** START **

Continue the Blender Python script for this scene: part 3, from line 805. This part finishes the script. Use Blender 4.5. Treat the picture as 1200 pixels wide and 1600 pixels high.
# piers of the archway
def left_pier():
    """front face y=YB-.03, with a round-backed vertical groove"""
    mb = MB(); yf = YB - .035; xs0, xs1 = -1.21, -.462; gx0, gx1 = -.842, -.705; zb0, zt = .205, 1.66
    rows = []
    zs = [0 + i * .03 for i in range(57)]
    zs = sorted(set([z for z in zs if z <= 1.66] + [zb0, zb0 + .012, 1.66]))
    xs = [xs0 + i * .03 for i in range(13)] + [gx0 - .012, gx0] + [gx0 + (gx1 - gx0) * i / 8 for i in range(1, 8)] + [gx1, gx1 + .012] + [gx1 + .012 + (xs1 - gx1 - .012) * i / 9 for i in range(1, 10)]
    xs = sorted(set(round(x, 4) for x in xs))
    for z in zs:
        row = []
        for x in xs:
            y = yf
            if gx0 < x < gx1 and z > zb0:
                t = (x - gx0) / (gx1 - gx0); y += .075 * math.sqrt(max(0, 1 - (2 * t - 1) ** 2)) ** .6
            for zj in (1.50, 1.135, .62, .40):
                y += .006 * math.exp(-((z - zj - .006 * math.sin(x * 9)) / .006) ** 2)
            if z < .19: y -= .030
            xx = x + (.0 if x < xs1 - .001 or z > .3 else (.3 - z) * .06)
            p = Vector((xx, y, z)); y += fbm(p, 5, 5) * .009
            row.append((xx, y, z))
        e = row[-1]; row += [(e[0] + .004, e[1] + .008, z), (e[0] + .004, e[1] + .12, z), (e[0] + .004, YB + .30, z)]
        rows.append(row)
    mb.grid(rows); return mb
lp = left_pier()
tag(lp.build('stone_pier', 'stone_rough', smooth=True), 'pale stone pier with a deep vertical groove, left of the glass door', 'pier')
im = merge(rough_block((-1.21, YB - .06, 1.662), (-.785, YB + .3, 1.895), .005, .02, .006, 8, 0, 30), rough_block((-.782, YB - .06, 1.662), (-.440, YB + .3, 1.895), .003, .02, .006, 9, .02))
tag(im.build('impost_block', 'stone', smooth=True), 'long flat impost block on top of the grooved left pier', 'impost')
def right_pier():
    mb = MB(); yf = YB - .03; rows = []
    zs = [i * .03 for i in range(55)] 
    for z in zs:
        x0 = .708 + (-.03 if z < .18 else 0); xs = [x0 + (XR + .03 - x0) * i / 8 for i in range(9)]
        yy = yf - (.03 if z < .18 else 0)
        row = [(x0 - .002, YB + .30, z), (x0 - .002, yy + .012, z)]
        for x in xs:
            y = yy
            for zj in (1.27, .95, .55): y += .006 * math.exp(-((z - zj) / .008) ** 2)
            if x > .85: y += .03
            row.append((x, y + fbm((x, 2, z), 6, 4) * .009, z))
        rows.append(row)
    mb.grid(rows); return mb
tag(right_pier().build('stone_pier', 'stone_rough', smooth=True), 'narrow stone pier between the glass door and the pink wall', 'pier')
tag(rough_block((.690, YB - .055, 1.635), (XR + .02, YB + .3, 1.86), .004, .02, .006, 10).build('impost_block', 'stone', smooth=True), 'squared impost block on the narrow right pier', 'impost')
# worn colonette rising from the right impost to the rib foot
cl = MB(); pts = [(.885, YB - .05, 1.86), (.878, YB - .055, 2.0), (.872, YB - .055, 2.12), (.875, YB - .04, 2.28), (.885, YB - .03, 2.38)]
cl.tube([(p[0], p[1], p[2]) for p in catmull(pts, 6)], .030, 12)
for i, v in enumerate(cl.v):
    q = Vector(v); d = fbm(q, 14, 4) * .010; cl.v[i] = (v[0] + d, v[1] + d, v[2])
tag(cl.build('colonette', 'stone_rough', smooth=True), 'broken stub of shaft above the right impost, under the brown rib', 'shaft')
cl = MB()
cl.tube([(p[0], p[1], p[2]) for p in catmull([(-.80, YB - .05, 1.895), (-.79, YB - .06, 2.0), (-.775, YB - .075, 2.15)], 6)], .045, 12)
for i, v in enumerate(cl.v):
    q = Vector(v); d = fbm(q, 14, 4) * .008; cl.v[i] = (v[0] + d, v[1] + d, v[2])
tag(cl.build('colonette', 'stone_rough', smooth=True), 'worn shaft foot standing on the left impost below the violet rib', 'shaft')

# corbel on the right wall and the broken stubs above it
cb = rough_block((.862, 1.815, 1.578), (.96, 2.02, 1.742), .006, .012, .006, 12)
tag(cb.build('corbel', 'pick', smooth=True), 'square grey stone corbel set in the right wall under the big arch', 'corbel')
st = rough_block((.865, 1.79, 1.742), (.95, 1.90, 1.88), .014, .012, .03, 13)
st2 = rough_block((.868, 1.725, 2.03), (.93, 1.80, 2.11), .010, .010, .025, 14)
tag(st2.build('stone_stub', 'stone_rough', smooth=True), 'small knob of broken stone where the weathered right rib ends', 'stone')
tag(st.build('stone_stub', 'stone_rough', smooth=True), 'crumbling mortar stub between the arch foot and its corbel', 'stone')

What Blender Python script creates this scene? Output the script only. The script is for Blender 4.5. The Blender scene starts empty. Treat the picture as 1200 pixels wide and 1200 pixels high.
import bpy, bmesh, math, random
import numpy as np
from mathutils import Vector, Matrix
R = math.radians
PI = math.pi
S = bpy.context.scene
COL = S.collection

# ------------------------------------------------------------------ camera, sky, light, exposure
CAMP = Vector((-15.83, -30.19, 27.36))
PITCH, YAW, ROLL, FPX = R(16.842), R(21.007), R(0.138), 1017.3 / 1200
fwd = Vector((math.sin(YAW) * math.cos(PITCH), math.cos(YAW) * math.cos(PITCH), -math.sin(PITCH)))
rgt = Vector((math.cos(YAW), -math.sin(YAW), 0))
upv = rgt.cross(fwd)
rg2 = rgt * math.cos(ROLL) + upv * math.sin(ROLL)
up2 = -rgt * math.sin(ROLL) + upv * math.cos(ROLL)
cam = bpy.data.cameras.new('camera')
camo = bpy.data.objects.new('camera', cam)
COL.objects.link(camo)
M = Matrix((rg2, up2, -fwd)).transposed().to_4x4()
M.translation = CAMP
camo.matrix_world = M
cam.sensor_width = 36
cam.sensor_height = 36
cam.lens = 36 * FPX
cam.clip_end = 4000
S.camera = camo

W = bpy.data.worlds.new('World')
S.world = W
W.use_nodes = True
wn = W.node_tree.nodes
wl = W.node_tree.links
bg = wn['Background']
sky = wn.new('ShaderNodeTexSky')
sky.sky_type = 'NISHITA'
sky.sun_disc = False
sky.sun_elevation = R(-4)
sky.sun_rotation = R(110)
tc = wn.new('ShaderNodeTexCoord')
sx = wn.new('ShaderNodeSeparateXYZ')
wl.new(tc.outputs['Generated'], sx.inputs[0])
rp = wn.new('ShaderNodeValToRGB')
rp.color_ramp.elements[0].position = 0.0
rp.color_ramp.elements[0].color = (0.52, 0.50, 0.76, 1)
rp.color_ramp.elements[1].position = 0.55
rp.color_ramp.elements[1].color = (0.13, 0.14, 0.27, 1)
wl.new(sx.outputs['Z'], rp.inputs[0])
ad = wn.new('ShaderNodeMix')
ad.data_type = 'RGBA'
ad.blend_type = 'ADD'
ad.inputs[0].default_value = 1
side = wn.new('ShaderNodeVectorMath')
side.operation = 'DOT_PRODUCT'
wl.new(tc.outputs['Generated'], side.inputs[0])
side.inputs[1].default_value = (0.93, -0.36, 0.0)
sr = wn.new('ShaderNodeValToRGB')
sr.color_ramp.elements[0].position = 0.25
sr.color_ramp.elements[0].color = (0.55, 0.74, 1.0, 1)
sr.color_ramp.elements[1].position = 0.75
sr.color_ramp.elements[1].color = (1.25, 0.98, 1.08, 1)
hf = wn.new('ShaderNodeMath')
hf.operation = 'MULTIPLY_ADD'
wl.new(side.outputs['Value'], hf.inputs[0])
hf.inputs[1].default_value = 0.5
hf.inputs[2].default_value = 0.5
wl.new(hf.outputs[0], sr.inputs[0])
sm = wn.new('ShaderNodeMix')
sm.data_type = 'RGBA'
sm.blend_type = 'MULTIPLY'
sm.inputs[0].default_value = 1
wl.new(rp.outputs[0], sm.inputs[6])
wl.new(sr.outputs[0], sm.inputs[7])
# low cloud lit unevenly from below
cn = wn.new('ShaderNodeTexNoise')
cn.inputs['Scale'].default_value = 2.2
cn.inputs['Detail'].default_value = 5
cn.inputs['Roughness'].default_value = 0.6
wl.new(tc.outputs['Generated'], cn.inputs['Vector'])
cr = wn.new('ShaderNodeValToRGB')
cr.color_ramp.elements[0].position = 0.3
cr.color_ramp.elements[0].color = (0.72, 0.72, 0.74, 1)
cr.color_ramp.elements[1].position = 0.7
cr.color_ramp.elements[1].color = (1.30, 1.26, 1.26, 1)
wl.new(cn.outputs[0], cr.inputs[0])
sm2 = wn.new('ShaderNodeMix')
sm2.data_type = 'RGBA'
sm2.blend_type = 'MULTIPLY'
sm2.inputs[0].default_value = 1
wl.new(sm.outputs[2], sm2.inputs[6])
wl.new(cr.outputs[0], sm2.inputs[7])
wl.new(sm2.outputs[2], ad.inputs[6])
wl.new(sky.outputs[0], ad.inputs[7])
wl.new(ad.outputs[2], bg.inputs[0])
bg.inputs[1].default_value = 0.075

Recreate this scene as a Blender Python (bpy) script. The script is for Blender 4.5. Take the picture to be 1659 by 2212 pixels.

** END **

▶ **Required task**: Find the word "wide" in the records and pull out each line that has it.

▶ **Response to the task**:
Continue the Blender Python script for this scene: part 3, from line 805. This part finishes the script. Use Blender 4.5. Treat the picture as 1200 pixels wide and 1600 pixels high.
What Blender Python script creates this scene? Output the script only. The script is for Blender 4.5. The Blender scene starts empty. Treat the picture as 1200 pixels wide and 1200 pixels high.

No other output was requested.